Another major problem related to the illicit Afghan drug trade is the illicit proceeds derived from the sale of opium. In Afghanistan, nearly 90 percent of the Afghan economy functions outside of formal financial institutions that we use here in the United States every day. International trade is used to disguise money laundering and terrorism financing activities. Afghan officials have stated that drug traffickers smuggle heroin out of the country only to return with weapons and bombs.

Much of the Afghan economy uses cash, trade and an elaborate system of hawalas [ha-WA-laz] to move value. These often unregistered money service businesses can also be used to finance terrorism. They trade debts and move payments through an informal network of brokers without the need to access the traditional banking system which makes them extremely difficult to locate and shut down.

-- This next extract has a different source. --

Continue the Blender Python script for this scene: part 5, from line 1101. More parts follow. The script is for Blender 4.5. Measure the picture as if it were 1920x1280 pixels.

Terrorist organizations are experts at switching from one method to another when the need arises, but we are simply not prepared right now to keep up with them and put them out of business once and for all. We need to take the battle over terrorist funding to wherever the money flees. We need to understand how the terrorists adapt and go after their new methods with the same urgency and purpose that we had in the weeks and months after 9/11. The Treasury Department ought to be at the forefront of analyzing, evaluating, and countering these new trends.

I believe a solution to the growing influence of the narcotics trade in Afghanistan is to cut off the flow of illicit funds that result from the drug trade. I’ve been an outspoken advocate for reforming our Nation’s anti-money laundering laws. I introduced comprehensive legislation in previous Congresses that would help hit terrorists, criminal, and drug traffickers where it hurts the most, their pocketbooks. I am currently finalizing an updated version of this legislation and hope to introduce it in the near future. I’ve heard from a number of law enforcement officials that we urgently need to update our laws to combat evolving trends.

We need our laws to be up to date and flexible so that the source of money fueling this conflict is cutoff before it can be used to fund violence. Only once we cut off the flow of these illicit funds can we truly make a dent in the illicit activity of terrorists and drug traffickers. I hope my colleagues on the Drug Caucus and the Judiciary Committee will join me in supporting my efforts to reform our anti-money laundering laws.

I look forward to hearing the testimony from the witnesses and questioning them about ways we can strengthen our efforts to attack this multi-faceted problem plaguing Afghanistan. I thank the witnesses in advance for their testimony.